INSTRUCTION: Copy the listing below line for line, starting at its first line and ending with the line that has "R = math.radians" in it. Add nothing.

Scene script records
START

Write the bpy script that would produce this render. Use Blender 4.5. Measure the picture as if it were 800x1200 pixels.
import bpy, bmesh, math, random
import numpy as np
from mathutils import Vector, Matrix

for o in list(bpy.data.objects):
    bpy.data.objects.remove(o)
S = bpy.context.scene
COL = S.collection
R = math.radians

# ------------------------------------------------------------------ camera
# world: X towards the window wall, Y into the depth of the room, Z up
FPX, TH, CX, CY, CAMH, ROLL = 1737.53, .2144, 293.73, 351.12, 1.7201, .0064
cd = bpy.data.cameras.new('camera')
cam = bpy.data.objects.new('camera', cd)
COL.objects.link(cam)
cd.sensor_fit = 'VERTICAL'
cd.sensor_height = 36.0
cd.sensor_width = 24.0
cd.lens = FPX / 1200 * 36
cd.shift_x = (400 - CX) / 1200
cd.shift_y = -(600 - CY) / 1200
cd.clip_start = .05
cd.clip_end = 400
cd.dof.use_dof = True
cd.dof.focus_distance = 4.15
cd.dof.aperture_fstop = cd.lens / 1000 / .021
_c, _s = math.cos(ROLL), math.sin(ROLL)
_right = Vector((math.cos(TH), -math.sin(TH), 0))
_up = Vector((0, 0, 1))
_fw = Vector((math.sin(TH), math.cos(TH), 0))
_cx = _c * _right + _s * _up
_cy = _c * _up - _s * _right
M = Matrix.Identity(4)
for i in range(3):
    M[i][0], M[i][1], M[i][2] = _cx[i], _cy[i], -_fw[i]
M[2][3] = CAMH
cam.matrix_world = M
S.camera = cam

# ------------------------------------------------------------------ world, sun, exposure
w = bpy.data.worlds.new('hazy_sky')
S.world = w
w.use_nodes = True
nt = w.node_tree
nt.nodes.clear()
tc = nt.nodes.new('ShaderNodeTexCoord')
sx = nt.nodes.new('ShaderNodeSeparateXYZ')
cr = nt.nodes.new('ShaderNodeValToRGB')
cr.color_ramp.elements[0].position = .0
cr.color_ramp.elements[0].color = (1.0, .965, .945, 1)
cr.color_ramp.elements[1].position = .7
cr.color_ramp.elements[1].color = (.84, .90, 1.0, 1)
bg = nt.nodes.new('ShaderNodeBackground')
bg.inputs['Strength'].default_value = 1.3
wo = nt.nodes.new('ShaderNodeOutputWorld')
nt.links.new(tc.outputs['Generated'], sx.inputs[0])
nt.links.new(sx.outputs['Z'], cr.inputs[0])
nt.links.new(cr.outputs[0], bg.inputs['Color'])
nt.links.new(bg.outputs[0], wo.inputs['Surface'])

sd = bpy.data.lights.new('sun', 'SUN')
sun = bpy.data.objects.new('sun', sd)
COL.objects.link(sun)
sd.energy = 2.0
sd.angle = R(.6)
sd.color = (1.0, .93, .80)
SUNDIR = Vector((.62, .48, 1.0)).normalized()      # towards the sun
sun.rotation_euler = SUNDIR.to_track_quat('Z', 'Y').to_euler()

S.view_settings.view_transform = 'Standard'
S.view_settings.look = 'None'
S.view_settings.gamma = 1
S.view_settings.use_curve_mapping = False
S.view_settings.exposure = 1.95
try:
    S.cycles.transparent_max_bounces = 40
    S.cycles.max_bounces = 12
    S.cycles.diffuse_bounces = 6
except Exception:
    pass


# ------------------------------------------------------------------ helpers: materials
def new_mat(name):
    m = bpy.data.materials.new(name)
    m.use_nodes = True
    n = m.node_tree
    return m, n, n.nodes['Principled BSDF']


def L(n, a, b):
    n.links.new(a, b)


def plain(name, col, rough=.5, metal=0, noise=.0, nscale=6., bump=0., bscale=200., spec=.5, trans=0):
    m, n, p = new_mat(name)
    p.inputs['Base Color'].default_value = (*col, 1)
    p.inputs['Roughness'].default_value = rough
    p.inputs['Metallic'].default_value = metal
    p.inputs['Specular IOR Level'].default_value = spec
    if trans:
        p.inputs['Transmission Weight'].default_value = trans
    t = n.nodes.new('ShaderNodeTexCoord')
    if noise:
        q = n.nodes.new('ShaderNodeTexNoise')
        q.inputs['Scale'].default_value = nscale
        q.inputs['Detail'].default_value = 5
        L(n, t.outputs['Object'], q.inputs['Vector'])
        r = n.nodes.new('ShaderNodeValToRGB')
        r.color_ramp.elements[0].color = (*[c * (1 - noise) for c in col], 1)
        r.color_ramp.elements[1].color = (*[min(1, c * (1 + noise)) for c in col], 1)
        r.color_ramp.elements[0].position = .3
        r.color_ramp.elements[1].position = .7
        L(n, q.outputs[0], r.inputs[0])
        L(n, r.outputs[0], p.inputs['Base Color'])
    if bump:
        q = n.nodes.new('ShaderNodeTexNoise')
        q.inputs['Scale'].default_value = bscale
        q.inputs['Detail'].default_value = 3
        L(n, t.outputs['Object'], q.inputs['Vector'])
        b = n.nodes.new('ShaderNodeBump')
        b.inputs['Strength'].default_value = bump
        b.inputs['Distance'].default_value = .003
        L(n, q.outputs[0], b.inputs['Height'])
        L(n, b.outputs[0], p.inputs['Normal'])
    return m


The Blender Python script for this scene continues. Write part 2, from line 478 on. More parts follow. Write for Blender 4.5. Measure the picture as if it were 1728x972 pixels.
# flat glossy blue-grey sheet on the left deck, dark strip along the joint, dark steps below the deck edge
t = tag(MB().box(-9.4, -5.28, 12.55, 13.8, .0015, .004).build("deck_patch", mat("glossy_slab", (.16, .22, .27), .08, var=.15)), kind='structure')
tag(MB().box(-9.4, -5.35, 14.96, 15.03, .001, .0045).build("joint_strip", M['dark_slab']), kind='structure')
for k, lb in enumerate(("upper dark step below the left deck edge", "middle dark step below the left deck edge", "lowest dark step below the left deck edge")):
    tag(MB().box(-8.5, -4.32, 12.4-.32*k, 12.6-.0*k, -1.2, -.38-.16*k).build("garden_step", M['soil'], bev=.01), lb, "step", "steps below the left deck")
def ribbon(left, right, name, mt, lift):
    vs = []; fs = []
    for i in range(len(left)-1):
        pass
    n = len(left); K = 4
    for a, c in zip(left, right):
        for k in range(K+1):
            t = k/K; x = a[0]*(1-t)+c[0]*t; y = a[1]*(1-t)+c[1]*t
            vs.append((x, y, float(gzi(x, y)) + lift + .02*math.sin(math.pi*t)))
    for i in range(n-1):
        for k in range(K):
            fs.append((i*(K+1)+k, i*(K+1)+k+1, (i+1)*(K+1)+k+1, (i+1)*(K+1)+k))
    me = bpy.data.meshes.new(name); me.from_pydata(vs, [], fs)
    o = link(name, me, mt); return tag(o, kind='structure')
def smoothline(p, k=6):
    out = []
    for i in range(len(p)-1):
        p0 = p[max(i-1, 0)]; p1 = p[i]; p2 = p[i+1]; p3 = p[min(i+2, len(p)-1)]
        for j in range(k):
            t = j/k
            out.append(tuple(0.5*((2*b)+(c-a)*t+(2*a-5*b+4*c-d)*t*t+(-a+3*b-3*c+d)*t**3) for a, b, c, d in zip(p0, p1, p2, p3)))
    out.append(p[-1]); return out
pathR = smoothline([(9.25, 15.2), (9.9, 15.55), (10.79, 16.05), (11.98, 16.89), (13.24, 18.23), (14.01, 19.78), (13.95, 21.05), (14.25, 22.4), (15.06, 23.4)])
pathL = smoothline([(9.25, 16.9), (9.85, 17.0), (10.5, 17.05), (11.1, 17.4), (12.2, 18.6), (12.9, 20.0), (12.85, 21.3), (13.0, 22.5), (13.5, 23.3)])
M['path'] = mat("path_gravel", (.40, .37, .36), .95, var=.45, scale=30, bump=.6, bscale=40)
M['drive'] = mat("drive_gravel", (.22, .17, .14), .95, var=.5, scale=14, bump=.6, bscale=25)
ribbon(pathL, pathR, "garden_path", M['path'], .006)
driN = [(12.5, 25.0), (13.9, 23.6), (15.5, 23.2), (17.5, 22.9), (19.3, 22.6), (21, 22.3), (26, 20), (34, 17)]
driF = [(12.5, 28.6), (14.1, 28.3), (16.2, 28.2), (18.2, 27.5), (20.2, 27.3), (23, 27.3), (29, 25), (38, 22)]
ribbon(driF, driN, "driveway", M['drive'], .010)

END

RESULT OF THE EXERCISE:
Write the bpy script that would produce this render. Use Blender 4.5. Measure the picture as if it were 800x1200 pixels.
import bpy, bmesh, math, random
import numpy as np
from mathutils import Vector, Matrix

for o in list(bpy.data.objects):
    bpy.data.objects.remove(o)
S = bpy.context.scene
COL = S.collection
R = math.radians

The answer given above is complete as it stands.